All Americans must acknowledge and honor the Khan family’s grief as parents of a heroic soldier killed in action. Their anguished perspective requires especial deference. But we should also take seriously the assertions made by Khizr Khan, Humayun’s father, and a lawyer, about the Constitution, at the Democratic National Committee (DNC) convention, which are contradicted by Khizr Khan’s earlier published opinions. Many Americans have their own copies of the Constitution (readers can get your own pocket Constitution here, for free, via Hillsdale College), and they know that Khizr Khan, perhaps in his lingering sorrow, egregiously misrepresented what our founding document states regarding immigration in the 14th amendment, as discussed recently by Byron York.
It was no doubt unintentional on Khizr Khan’s part that he appeared to attack the large majority of ordinary Americans who are concerned about the DNC’s support for admitting immigrants into the US without background checks (adequate databases for vetting Syrian Muslim refugees, as a prime example, don’t exist), even from countries with known risks for harboring jihad terrorists (i.e., like Syria).
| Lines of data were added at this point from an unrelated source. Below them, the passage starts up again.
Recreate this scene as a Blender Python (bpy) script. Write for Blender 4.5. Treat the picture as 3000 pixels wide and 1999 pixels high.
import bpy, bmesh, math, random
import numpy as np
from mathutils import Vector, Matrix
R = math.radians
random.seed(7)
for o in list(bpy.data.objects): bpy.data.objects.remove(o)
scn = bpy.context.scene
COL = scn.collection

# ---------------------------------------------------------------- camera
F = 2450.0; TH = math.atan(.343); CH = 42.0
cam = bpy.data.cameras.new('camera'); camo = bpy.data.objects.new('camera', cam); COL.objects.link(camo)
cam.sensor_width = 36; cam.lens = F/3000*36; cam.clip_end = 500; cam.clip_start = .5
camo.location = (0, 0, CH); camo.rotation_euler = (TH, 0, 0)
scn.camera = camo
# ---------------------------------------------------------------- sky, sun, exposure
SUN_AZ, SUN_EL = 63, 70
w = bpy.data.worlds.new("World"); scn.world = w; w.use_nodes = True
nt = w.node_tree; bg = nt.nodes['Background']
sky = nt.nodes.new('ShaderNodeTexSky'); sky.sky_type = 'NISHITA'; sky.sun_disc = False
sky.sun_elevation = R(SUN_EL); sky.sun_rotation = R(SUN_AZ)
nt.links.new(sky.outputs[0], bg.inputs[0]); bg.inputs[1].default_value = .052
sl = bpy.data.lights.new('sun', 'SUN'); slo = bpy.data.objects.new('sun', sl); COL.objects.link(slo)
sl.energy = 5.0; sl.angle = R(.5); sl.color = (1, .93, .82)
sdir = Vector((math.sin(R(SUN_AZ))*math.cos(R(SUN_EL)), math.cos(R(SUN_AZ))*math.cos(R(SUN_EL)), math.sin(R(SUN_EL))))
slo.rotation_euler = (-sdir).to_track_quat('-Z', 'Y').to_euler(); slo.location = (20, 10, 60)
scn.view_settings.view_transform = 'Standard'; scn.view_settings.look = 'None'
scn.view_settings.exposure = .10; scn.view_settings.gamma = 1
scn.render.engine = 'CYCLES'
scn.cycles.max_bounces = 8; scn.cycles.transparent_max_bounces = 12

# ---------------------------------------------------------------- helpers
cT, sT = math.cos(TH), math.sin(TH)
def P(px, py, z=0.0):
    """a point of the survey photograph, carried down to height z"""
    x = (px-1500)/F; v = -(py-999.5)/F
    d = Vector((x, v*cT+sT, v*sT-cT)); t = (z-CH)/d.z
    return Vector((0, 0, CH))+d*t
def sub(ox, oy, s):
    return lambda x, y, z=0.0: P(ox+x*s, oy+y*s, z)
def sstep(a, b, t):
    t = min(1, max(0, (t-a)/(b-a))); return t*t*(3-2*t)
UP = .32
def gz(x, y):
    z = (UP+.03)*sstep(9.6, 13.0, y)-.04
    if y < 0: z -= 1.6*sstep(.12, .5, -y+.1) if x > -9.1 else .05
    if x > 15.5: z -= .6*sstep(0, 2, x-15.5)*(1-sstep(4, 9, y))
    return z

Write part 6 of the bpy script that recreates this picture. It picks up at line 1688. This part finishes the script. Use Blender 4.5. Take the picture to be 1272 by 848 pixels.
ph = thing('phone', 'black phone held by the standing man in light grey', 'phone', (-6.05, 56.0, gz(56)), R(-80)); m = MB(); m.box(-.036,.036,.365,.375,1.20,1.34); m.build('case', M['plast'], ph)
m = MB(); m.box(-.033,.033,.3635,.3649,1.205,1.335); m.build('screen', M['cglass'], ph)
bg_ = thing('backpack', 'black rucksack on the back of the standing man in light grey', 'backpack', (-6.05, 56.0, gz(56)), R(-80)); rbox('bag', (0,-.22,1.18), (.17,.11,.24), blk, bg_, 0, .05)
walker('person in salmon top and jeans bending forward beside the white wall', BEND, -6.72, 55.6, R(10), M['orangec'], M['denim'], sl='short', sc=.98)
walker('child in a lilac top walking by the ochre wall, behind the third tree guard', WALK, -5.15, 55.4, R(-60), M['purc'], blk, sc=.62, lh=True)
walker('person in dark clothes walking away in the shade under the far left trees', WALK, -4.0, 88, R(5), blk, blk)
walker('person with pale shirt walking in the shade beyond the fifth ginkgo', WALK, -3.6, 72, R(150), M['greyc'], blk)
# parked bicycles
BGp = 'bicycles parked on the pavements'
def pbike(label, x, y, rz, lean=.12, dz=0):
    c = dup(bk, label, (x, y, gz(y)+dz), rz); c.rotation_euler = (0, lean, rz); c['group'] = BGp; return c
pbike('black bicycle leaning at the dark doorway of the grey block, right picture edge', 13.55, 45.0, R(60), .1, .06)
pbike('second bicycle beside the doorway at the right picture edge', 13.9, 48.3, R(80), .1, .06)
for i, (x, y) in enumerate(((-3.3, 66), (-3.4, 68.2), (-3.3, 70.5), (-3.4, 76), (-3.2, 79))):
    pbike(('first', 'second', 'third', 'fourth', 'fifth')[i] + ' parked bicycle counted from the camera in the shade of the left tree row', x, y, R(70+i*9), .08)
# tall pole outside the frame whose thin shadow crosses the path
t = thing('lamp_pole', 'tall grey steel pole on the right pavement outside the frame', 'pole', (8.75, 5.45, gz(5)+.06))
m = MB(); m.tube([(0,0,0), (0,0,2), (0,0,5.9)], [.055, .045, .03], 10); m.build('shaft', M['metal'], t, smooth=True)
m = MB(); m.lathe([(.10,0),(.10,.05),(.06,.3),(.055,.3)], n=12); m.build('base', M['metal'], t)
Americans want to disagree without being disagreeable, and being hectored that we have “black souls,” or lack compassion. We can have genuine, deep sympathy for the Khan family’s loss, and still disagree with Khizr Khan’s misrepresentation of the Constitution. With all due respect for his deprivation, we must review, gimlet-eyed, Mr. Khan’s published articles asserting the supremacy of Sharia over other politico-legal systems—opinions that are antithetical to the principles in the Constitution that he waved at Americans during his DNC convention address—and his own son died fighting to preserve.